Assistant Professor Margaret Burns says that the standard opportunities for family involvement, such as parent-teacher conferences and parent-teacher organizations, often fall short in supporting immigrant families for whom such practices are not cultural norms.

“Those forms of involvement are culturally biased toward white, middle-class families and do not align with the cultural practices of families from other social groups and countries,” says Burns.

Good teaching cannot happen without strong, authentic relationships.
Margaret Burns, Associate Professor

Educators may assume that immigrant families unresponsive to these traditional forms of involvement are less engaged with their children’s education. Not so, says Burns. Families from other countries demonstrate their commitment to education in other ways, and teachers need to reach out to families and together devise creative ways using the arts and resources from the students’ original cultures to foster a more ideal and inclusive learning environment.

4. Reimagine picture books.

Associate Professor Grace Enriquez suggests a new way to look at illustrated children’s books. Instead of zeroing in on words, she suggests first focusing on the illustrations for emergent language learners.

Images give students a clue into the text patterns and themes of a story while helping them learn new words.

“But there’s a difference between a children’s picture book that contains illustrations and a picture book, one in which the illustrations are interwoven with the narrative and require close attention in order to make sense of the text or story as a whole,” explains Enriquez. The former, she says, are enhanced by the illustrations but not dependent on them, while the later rely on images for comprehension. 
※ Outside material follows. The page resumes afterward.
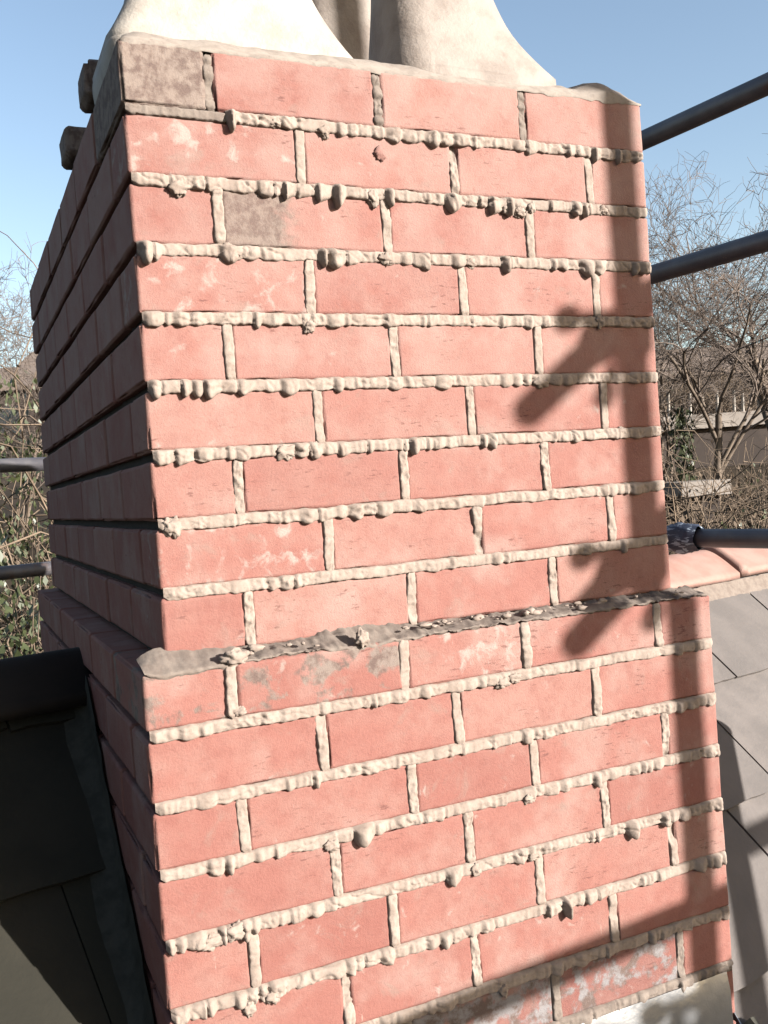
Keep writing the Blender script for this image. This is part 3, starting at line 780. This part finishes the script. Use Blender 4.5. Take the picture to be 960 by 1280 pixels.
# long far house row with tiled roof
def far_house(x0, x1, ye, yr, d, label, wallm, roofm):
    a, b = px(x0, ye, d), px(x1, ye, d); z = (a.z + b.z) / 2; a.z = b.z = z
    rz = px((x0 + x1) / 2, yr, d + 3).z; t = empty('house', (a + b) / 2 - Vector((0, 0, 3)), label, 'house')
    bk = FH * 6
    ps = [a, b, b + bk, a + bk]
    V = [tuple(p + Vector((0, 0, o_))) for o_ in (-4, 0) for p in ps]
    obj('wall', V, [(0, 1, 5, 4), (1, 2, 6, 5), (2, 3, 7, 6), (3, 0, 4, 7)], wallm, t, a, smooth=False)
    ex = (b - a).normalized() * .25
    V = [a - ex - FH * .3, b + ex - FH * .3, b + ex + FH * 3, a - ex + FH * 3, b + ex + bk + FH * .3, a - ex + bk + FH * .3]
    V = [Vector((p.x, p.y, (rz if i in (2, 3) else z - .1))) for i, p in enumerate(V)]
    V = [tuple(p) for p in V] + [tuple(p - Vector((0, 0, .12))) for p in V]
    obj('roof', V, [(0, 1, 2, 3), (3, 2, 4, 5), (7, 6, 9, 8), (8, 9, 11, 10), (0, 6, 7, 1), (4, 10, 11, 5), (0, 3, 9, 6), (3, 5, 11, 9), (1, 7, 8, 2), (2, 8, 10, 4)], roofm, t, a, smooth=False)
    n = max(2, int((b - a).length / 2.2))
    for i in range(n):
        c = a + (b - a) * ((i + .5) / n) - FH * .03 + Vector((0, 0, -1.3)); dx = (b - a).normalized() * .45
        V = [tuple(c + s_ * dx + Vector((0, 0, zz)) + FH * f) for f in (0, .1) for s_, zz in ((-1, -.55), (1, -.55), (1, .55), (-1, .55))]
        w_ = obj('window', V, [(0, 1, 2, 3), (0, 4, 5, 1), (1, 5, 6, 2), (2, 6, 7, 3), (3, 7, 4, 0)], GLASS, t, c, smooth=False)
    return t
far_house(790, 1250, 452, 424, 36, 'long low building with a pale brown tiled roof on the skyline above the brambles', DARKW, FARROOF)
far_house(-330, 55, 492, 470, 34, 'long low roof on the skyline beyond the hedge', DARKW, FARROOF)
far_house(18, 75, 466, 440, 44, 'small cream gabled house glimpsed past the shaded flank', RENDERW, FARROOF)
“This method allows children to start at their own language level and build on it through dialogue with adults and other children.”

Students guided through this method find that the illustrations create a “pathway” between the image and the text.
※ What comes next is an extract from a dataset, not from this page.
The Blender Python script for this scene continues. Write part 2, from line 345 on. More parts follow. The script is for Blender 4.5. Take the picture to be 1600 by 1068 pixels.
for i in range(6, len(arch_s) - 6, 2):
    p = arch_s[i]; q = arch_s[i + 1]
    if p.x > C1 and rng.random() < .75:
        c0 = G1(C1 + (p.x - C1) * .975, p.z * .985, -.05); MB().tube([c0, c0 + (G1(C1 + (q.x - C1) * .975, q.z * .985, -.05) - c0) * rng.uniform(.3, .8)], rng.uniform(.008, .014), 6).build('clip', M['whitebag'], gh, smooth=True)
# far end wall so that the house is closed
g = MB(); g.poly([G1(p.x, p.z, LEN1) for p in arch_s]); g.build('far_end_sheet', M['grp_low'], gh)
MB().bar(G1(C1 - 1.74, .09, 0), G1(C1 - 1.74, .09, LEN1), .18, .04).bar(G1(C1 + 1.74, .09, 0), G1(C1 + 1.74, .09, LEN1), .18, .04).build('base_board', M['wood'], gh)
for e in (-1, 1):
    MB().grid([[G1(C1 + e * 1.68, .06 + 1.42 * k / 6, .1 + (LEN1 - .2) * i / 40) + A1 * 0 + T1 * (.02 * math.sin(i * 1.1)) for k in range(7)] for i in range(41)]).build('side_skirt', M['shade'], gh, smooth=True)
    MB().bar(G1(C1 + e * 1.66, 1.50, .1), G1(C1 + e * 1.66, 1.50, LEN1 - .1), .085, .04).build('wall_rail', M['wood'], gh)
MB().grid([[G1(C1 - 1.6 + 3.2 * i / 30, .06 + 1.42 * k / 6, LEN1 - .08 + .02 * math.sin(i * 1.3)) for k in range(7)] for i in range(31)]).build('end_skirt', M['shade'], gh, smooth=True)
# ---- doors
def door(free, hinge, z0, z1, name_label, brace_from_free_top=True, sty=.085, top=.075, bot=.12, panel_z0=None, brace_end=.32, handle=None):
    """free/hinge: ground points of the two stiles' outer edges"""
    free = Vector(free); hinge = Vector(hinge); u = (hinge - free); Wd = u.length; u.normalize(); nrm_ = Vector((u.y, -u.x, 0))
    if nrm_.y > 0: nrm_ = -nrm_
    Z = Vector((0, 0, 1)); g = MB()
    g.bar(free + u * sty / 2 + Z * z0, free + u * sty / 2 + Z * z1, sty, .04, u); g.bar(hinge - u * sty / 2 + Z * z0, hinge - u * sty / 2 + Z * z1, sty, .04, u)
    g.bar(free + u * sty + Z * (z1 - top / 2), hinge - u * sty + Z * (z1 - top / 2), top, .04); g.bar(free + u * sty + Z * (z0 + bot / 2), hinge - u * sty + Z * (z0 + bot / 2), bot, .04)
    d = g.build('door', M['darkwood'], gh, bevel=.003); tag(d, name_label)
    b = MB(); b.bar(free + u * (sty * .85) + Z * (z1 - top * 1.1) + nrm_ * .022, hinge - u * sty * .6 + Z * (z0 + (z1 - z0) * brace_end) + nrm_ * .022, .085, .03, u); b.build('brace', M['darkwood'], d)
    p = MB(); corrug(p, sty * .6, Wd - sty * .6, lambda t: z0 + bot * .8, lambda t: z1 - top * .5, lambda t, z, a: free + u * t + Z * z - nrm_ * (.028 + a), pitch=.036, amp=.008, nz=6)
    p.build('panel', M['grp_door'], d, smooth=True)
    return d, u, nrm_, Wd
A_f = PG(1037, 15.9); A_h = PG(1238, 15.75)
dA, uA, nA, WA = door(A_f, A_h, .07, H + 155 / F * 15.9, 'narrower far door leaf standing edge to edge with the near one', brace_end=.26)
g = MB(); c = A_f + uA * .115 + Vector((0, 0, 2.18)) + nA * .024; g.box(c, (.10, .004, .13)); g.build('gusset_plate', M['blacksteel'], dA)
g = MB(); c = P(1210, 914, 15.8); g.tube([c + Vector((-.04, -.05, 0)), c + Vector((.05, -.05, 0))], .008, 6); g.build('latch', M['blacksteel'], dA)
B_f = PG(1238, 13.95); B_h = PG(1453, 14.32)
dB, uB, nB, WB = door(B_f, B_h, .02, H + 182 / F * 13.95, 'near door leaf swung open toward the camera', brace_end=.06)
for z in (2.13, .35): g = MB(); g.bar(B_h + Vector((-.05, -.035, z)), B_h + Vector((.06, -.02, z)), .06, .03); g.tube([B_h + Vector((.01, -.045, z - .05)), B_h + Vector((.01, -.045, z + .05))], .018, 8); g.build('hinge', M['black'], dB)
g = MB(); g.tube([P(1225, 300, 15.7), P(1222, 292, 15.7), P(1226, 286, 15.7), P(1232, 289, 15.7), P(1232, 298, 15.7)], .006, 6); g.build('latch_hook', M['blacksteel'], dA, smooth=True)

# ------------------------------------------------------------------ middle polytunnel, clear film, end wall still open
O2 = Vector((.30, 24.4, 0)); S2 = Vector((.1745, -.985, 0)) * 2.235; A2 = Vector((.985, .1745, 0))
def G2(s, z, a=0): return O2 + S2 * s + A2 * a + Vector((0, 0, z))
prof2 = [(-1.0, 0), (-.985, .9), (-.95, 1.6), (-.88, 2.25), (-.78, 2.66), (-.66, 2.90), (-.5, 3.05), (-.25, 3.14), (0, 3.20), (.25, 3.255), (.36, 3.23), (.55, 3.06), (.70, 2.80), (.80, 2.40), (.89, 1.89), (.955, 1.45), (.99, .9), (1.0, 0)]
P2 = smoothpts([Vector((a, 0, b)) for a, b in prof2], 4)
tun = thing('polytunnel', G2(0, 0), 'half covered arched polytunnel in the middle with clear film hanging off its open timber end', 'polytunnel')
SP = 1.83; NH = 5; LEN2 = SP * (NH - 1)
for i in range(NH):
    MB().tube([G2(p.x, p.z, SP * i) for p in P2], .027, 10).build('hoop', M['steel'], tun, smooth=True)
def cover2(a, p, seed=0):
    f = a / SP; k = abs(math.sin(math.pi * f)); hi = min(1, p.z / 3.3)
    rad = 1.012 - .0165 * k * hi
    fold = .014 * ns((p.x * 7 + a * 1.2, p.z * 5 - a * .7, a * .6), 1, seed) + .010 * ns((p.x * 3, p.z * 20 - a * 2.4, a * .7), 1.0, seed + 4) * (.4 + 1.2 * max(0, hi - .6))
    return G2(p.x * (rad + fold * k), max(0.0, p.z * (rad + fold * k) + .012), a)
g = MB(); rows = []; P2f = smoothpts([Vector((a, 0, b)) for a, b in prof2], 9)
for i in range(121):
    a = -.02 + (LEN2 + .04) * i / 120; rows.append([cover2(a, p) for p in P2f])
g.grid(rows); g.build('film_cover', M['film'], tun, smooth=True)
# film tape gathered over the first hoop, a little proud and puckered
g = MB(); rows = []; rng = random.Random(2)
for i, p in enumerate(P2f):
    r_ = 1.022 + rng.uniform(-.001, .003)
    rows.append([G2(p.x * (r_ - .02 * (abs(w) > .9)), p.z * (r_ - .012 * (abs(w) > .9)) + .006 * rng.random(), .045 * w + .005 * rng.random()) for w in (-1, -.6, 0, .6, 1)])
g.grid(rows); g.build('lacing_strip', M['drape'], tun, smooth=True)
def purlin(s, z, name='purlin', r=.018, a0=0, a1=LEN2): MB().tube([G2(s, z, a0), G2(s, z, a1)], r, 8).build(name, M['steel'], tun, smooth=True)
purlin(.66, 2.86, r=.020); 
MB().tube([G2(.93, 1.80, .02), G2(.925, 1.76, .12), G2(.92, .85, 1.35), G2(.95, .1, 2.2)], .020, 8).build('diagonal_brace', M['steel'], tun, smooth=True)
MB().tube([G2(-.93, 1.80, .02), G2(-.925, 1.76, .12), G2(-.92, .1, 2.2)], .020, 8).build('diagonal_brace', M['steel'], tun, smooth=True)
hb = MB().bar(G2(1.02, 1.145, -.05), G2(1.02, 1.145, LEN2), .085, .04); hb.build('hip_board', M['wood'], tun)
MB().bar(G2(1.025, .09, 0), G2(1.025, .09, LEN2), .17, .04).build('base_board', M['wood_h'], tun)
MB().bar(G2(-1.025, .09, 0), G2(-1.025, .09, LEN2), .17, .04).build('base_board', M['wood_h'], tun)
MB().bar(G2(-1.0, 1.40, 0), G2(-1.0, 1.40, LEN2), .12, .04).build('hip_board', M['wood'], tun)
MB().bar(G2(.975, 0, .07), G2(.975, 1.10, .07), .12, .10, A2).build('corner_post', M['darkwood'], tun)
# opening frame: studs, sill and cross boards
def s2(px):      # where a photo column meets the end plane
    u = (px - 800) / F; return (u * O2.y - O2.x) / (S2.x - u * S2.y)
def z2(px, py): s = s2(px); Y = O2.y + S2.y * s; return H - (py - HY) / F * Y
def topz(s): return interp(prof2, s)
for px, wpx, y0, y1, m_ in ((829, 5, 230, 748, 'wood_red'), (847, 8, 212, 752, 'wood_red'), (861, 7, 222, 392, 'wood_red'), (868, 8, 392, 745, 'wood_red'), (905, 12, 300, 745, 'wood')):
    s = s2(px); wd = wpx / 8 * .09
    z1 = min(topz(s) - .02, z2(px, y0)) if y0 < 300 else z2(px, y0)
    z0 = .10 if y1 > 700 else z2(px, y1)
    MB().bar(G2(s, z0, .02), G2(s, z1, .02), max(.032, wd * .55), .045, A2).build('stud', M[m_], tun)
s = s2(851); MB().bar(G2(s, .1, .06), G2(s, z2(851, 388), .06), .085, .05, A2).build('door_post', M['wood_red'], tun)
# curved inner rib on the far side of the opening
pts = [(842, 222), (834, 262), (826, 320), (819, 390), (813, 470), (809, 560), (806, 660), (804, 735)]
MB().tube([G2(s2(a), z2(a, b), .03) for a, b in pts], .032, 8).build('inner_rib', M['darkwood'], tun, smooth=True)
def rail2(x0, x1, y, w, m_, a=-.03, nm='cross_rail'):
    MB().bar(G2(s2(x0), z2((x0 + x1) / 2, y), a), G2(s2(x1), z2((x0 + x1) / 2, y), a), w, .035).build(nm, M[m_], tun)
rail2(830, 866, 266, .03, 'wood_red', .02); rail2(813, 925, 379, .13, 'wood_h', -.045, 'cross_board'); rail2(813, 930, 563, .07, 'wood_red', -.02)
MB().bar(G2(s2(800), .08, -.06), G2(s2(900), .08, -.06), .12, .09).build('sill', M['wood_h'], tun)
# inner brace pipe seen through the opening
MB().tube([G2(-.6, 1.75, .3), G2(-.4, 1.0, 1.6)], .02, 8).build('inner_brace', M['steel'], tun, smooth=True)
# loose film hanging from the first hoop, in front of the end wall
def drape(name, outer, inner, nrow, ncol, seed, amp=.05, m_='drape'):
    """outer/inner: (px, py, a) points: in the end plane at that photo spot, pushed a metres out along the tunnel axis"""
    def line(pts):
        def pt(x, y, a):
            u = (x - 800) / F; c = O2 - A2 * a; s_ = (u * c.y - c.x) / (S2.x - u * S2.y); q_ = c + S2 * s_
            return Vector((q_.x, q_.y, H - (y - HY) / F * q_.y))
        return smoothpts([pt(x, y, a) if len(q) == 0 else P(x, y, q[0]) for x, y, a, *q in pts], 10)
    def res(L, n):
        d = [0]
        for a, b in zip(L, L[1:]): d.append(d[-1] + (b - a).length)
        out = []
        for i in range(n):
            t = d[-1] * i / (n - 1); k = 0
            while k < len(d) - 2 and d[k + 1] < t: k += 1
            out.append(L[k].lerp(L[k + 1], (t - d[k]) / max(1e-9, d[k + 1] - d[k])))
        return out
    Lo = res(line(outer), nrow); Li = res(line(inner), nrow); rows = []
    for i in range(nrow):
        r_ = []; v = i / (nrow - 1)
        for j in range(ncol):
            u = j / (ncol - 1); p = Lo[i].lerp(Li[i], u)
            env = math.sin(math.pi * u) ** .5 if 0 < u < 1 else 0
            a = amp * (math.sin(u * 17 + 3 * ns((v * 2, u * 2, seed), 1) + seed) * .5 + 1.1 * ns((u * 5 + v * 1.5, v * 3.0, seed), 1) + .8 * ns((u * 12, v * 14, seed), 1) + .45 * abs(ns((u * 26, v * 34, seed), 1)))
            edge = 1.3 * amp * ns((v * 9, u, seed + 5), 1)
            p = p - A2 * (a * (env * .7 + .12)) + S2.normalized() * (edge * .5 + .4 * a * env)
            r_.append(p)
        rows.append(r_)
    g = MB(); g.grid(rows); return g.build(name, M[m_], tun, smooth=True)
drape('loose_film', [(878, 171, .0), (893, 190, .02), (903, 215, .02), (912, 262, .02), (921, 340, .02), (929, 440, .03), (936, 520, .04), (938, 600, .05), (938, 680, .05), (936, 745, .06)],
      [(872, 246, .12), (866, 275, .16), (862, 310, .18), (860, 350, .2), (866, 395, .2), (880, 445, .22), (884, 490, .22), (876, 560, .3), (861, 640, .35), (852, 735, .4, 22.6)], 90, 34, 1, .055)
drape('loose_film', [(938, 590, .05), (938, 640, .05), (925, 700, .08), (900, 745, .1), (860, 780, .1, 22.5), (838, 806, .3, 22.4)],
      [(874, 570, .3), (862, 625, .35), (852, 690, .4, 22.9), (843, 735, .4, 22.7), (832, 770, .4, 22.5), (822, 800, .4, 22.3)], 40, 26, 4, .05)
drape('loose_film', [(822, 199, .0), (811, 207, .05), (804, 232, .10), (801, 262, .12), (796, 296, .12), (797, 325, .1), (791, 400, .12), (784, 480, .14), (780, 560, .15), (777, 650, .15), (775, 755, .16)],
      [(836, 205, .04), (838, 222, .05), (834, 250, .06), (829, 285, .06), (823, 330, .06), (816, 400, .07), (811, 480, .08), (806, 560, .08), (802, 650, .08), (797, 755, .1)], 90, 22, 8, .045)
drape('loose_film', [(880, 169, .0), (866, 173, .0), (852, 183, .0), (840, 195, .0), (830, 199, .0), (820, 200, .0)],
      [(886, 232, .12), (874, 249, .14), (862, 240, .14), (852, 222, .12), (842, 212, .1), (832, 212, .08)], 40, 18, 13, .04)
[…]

“They are trying to express so much and they are realizing that illustrations help them do that,” Enriquez says.

The method helps not only English language learners but other struggling readers, she says. 

According to Enriquez, using quality picture books, even wordless ones, compels readers to use oral language first to make sense of the book, rather than relying on print that they might not yet be able to decode. Focusing on the illustrations first brings everyone closer to the same starting line, and through dialogue with one another, they can ask questions, make predictions, and practice vocabulary that will make it easier to then tackle any words on the page.

Using picture books in which the relationship between the illustrations and the text is more complex can also help students develop stronger critical thinking and literacy skills as they use language to reconcile any discrepancies between illustration and text.

5. Focus on strengths.

As an educator, it can be easy to see what students lack or can’t do, but Dr. Enriquez stresses that it’s much more powerful and effective to engage students by building on the assets they bring to the classroom, even just from their experiences.

For example, one of Dr. Kemeh’s daughters felt valued by a teacher who asked her to share her heritage in class, thereby incorporating her story into the fabric of the class.

With the picture book technique, students are also empowered to build on what they know and can observe.

“The kids were able to put that together and make more meaning of the story than if the teacher had just focused on the words,” says Enriquez.

But there is no rule of thumb for how much educators should or should not correct their students.

“In the literature of culturally responsive instruction, teachers with high standards and strong relationships are sometimes referred to as ‘warm demanders,’” Dr. Burns says. “They demand a lot of students, but not in a denigrating way.”

Ultimately, relationships are the key to pairing cultural sensitivity with a quality education.

“Good teaching cannot happen without strong, authentic relationships,” says Burns.